12 July 2017

Conduct and culpability

This case centered on the question of whether or not an employer has to prove culpability in a conduct dismissal case.

Mr Ktorza was an executive director on the foreign exchange desk of the bank. He had received two final written warnings, the second of which was still live at the time he was disciplined for a practice called ‘short-filling’ or ‘partial-filling’, which means not (initially, at least) carrying out a client’s order in full.

JP Morgan Securities plc v Ktorza

This case centered on the question of whether or not an employer has to prove culpability in a conduct dismissal case.

Mr Ktorza was an executive director on the foreign exchange desk of the bank. He had received two final written warnings, the second of which was still live at the time he was disciplined for a practice called ‘short-filling’ or ‘partial-filling’, which means not (initially, at least) carrying out a client’s order in full. He claimed to have not been aware of the employer’s instruction to refrain from that practice, but went on to be dismissed. The tribunal found that that was unfair.

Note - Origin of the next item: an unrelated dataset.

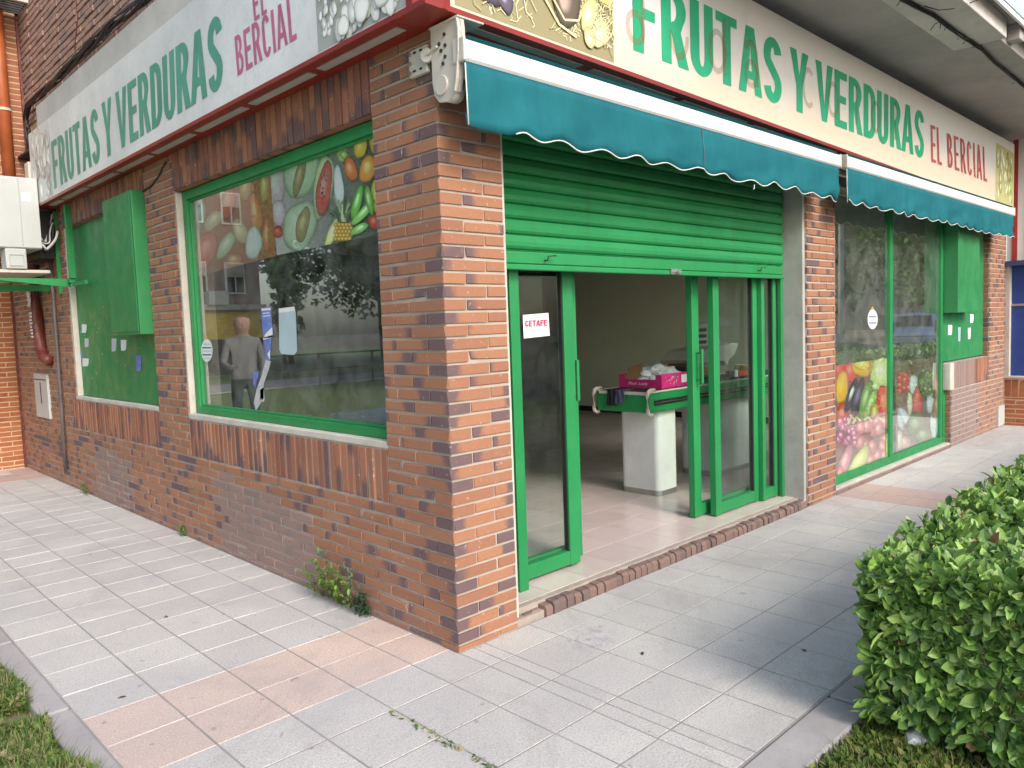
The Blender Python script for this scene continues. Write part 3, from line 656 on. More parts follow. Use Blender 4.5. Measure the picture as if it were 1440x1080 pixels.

The Employment Appeal Tribunal (EAT) was critical of the decision of the employment tribunal that for someone to be fairly dismissed for conduct, their conduct has to have been in some way culpable (negligent, dishonest or reckless, for example). The EAT made it clear that an employer who has identified conduct as the potentially fair reason for dismissal doesn’t need to go on and establish that the conduct in question was culpable. The tribunal should simply ask: did the employer act reasonably in treating the reason as sufficient for dismissal?

So it is the thought-process and the reasonableness of the employer at the time they took the decision to dismiss that is under scrutiny. And of course the fairness of the procedure – including a proper investigation – carried out.

The case has been sent to a fresh tribunal for a re-hearing.